L’oggetto del negozio transattivo va identificato non in relazione alle espressioni letterali usate dalle parti, bensì in rapporto all’oggettiva situazione di contrasto
Corte di Cassazione Sez. Lav. 23 ottobre 2020, n. 23385
Con la sentenza in epigrafe gli Ermellini offrono un’ampia disamina sui principi in tema di interpretazione degli atti di abdicativi e conciliativi riguardanti i reciproci diritti derivanti dal rapporto di lavoro.
Il caso trae origine dal ricorso di un lavoratore che, assunto con qualifica dirigenziale e ruolo di Direttore Generale, veniva altresì nominato Amministratore Delegato senza tuttavia ricevere alcun compenso aggiuntivo per questa carica.
Il rapporto di lavoro cessava il 31/12/1998 in virtù di un accordo transattivo intervenuto tra le parti tre mesi prima, e successivamente il lavoratore agiva per vedersi riconoscere il compenso per la carica di AD.
Il ricorso veniva rigettato sia in primo grado che dalla Corte d’Appello, rilevato che anche la questione del compenso era stata conciliata con il citato accordo transattivo.
Il lavoratore ricorreva in Cassazione, lamentando l’immotivata svalutazione, da parte dei giudici di merito, degli elementi letterali risultanti dall’accordo transattivo e la conseguente violazione del principio della necessaria interpretazione preliminare dell’atto negoziale e del principio del gradualismo.
In particolare, il lavoratore rilevava come l’accordo non facesse alcun riferimento alla carica di AD, riferendosi al contrario al solo rapporto di lavoro dirigenziale.
I Giudici della Corte di Cassazione hanno rigettato il ricorso, rilevando come «in materia di rinunzie e transazioni, con riguardo alla prestazione di lavoro subordinato e alla conclusione del relativo rapporto, la dichiarazione del lavoratore può assumere il suddetto valore sempre che risulti accertato, sulla base dell’interpretazione del documento, che essa sia stata rilasciata con la consapevolezza di diritti determinati ovvero obiettivamente determinabili e con il cosciente intento di abdicarvi o di transigere sui medesimi (Cass. n. 10056 del 1991; Cass. n. 1657 del 2008)».

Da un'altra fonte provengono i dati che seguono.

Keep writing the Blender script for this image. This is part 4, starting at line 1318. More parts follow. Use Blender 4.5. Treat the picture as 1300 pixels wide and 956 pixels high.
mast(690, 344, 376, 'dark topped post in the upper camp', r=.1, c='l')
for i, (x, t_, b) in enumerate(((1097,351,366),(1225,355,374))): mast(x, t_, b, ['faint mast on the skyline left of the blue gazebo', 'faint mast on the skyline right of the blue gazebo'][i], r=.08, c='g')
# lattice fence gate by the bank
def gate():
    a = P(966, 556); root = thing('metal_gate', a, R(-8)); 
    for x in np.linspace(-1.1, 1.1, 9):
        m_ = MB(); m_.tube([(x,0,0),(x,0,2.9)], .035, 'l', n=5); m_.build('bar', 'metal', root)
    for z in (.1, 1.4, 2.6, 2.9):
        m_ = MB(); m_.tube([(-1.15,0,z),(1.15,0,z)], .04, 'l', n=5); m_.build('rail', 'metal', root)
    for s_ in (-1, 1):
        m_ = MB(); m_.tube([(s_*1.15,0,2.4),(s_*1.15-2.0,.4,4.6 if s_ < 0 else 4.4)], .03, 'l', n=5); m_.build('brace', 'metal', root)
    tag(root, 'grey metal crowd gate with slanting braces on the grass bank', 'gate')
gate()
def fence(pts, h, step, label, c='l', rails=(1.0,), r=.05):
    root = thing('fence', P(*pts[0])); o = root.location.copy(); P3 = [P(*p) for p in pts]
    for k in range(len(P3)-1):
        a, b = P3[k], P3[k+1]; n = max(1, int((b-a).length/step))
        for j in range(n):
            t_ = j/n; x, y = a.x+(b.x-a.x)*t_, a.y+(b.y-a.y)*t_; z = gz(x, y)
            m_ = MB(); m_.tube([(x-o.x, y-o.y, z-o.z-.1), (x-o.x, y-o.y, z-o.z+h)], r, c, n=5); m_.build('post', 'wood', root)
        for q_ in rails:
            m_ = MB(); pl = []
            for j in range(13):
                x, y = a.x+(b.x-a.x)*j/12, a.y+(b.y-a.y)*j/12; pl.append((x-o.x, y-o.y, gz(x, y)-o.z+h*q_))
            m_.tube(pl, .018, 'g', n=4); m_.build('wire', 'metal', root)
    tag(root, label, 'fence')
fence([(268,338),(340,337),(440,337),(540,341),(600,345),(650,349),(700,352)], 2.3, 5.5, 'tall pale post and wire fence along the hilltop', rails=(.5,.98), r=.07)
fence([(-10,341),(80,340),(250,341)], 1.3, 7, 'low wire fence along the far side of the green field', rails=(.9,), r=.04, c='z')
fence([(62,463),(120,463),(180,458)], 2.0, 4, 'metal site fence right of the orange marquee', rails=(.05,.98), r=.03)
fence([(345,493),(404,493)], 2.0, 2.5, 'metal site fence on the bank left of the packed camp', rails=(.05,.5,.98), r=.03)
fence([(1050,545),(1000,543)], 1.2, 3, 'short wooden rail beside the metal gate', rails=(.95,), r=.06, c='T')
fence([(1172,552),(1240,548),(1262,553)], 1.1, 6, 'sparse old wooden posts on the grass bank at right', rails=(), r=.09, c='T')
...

Secondo i Giudici, l’oggetto del negozio transattivo non va identificato in relazione alle espressioni letterali usate dalle parti, bensì «in rapporto all’oggettiva situazione di contrasto che le parti stesse hanno iniziato a comporre attraverso reciproche concessioni in relazione alle posizioni assunte dalle stesse non solo nella lite in atto ma anche in vista di una controversia che possa insorgere tra loro e che esse intendono prevenire e il giudice di merito, al fine di indagare sulla portata e sul contenuto transattivo di una scrittura negoziale, può attingere ad ogni elemento idoneo a chiarire i termini dell’accordo, ancorché non richiamati dal documento, senza che ciò comporti violazione del principio in base al quale la transazione deve essere provata per iscritto (cfr. Cass. n. 729 del 2003; Cass. n. 9120 del 2015)».

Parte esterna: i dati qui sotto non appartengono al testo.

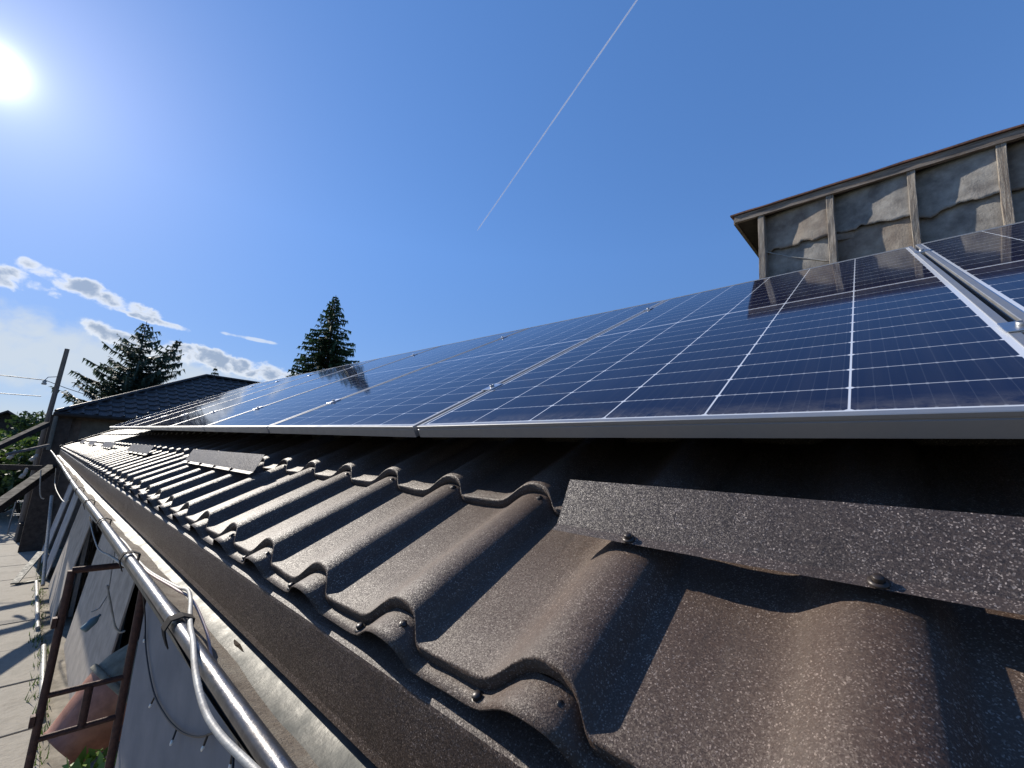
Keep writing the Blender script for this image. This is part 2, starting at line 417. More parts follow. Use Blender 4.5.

In tema di interpretazione generale dei contratti, poi, «qualora le espressioni letterali utilizzate non siano sufficienti per ricostruire la comune volontà delle parti, occorre avere riguardo all’intento comune che esse hanno perseguito».
Con particolare riferimento all’interpretazione del contratto di transazione, i Giudici ricordano che «per verificare se sia configurabile tale negozio ed il suo effettivo contenuto, occorre indagare innanzi tutto se le parti, mediante l’accordo, abbiano perseguito la finalità di porre fine all’incertus litis eventus, senza tuttavia che sia perciò necessario che esse esteriorizzino il dissenso sulle contrapposte pretese, né che siano usate espressioni direttamente rivelatrici del negozio transattivo, la cui esistenza può anche essere desunta da qualsiasi elemento che esprima la volontà di porre fine ad ogni ulteriore contesa».
Infine, in merito ai requisiti dell’aliquid datum e dell’aliquid retentum, per la Corte «essi non sono da rapportare agli effettivi diritti delle parti, bensì alle rispettive pretese e contestazioni e, pertanto, non è necessaria l’esistenza di un equilibrio economico tra le reciproche concessioni (cfr. Cass. n. 7548 del 2003)».